## Task
Pull out each line of the records holding the string "scene".

-- Start of Material --

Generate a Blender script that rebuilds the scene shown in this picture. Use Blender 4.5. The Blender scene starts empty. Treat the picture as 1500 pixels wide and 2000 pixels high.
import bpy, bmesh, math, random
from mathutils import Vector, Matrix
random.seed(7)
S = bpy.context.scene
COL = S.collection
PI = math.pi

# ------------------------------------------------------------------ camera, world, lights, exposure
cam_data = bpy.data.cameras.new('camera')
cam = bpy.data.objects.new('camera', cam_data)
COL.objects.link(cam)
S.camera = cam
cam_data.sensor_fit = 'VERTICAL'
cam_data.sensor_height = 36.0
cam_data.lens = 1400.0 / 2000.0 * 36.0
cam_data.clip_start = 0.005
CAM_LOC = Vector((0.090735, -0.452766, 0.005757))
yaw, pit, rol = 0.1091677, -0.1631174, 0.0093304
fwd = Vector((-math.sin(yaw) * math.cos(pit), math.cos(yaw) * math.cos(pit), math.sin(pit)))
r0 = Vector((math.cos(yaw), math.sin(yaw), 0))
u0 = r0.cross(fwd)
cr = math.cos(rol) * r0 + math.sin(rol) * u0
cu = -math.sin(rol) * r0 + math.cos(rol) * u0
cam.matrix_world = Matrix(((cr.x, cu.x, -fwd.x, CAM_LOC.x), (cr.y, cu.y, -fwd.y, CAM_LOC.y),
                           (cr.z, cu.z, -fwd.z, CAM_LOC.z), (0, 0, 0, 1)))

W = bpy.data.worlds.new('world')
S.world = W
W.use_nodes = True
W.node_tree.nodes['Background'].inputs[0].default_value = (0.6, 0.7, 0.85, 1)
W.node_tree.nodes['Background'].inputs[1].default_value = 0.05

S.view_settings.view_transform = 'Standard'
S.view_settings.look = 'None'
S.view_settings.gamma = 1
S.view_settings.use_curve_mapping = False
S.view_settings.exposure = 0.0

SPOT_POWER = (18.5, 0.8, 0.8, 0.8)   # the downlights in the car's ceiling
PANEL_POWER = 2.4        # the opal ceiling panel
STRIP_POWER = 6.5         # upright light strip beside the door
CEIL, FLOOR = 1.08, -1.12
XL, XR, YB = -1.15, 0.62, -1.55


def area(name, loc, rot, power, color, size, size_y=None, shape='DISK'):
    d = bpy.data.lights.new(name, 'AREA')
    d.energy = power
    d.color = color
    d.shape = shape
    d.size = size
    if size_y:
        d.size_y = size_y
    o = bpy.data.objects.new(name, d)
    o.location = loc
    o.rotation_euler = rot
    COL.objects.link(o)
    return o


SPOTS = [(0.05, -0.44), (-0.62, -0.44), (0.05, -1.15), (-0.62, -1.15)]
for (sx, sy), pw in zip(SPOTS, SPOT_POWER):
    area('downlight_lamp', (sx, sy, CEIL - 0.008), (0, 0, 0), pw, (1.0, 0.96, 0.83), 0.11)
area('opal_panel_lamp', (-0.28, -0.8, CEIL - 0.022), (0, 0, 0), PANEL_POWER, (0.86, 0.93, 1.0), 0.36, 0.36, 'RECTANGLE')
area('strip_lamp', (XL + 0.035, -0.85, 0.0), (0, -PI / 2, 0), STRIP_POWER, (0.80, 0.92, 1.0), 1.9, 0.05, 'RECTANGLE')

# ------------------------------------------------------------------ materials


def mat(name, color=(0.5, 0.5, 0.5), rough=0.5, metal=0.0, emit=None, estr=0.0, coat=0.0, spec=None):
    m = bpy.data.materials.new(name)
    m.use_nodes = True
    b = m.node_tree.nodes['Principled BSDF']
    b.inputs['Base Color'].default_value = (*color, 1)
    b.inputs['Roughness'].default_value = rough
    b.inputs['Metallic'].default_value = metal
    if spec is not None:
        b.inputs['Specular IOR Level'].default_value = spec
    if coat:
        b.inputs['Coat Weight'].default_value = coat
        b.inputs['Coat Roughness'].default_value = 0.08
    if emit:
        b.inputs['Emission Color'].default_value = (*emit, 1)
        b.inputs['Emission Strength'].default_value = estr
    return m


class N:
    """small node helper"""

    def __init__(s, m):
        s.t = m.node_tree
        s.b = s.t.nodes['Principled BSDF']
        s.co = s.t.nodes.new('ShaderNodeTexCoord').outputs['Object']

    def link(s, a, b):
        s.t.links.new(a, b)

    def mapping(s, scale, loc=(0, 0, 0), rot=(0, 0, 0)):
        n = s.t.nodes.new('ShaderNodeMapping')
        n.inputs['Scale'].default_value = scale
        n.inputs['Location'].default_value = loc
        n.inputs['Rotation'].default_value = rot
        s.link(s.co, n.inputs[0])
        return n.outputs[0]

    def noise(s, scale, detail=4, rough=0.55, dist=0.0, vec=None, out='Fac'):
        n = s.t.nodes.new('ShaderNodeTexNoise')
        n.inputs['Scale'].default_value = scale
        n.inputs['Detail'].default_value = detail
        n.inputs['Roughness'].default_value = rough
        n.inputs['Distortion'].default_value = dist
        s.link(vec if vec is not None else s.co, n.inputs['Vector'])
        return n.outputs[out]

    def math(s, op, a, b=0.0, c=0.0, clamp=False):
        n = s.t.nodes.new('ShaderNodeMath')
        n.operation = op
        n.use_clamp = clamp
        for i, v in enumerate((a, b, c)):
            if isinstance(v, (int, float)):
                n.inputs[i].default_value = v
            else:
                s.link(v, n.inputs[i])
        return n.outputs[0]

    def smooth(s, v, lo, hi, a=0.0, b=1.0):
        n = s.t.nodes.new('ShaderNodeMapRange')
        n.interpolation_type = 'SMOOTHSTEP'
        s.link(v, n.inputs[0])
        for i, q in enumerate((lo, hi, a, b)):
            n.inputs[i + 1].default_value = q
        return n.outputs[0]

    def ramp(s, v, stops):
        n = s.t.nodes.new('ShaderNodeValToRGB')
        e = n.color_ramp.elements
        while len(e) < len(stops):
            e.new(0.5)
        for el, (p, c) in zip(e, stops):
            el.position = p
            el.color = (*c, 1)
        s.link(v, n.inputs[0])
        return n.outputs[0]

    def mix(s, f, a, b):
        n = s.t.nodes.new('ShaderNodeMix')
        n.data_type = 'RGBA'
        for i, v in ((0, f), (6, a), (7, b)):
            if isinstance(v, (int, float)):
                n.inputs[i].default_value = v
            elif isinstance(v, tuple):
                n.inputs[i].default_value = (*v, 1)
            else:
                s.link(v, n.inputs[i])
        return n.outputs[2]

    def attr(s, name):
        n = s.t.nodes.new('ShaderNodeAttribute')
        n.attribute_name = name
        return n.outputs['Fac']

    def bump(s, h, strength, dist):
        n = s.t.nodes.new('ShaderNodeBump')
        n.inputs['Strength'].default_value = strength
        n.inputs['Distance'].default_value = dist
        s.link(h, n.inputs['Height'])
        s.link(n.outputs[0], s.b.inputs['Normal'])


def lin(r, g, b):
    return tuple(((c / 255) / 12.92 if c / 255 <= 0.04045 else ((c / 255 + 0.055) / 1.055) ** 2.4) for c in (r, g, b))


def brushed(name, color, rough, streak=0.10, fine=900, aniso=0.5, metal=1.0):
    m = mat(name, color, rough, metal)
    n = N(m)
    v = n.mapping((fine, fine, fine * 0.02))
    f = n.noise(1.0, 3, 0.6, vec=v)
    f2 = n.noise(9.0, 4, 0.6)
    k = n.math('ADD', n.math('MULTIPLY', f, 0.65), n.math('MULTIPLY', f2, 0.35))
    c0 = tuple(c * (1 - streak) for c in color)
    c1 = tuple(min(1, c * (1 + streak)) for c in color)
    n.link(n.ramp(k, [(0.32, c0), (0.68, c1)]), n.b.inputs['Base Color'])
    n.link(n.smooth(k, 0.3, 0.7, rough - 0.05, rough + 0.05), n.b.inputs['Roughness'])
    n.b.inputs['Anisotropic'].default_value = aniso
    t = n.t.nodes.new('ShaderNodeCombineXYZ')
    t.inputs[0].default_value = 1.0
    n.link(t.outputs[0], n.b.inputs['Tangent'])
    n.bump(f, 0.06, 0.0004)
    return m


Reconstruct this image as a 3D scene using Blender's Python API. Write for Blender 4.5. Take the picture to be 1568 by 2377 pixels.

-- End of Material --

## The result
Generate a Blender script that rebuilds the scene shown in this picture. Use Blender 4.5. The Blender scene starts empty. Treat the picture as 1500 pixels wide and 2000 pixels high.
S = bpy.context.scene
Reconstruct this image as a 3D scene using Blender's Python API. Write for Blender 4.5. Take the picture to be 1568 by 2377 pixels.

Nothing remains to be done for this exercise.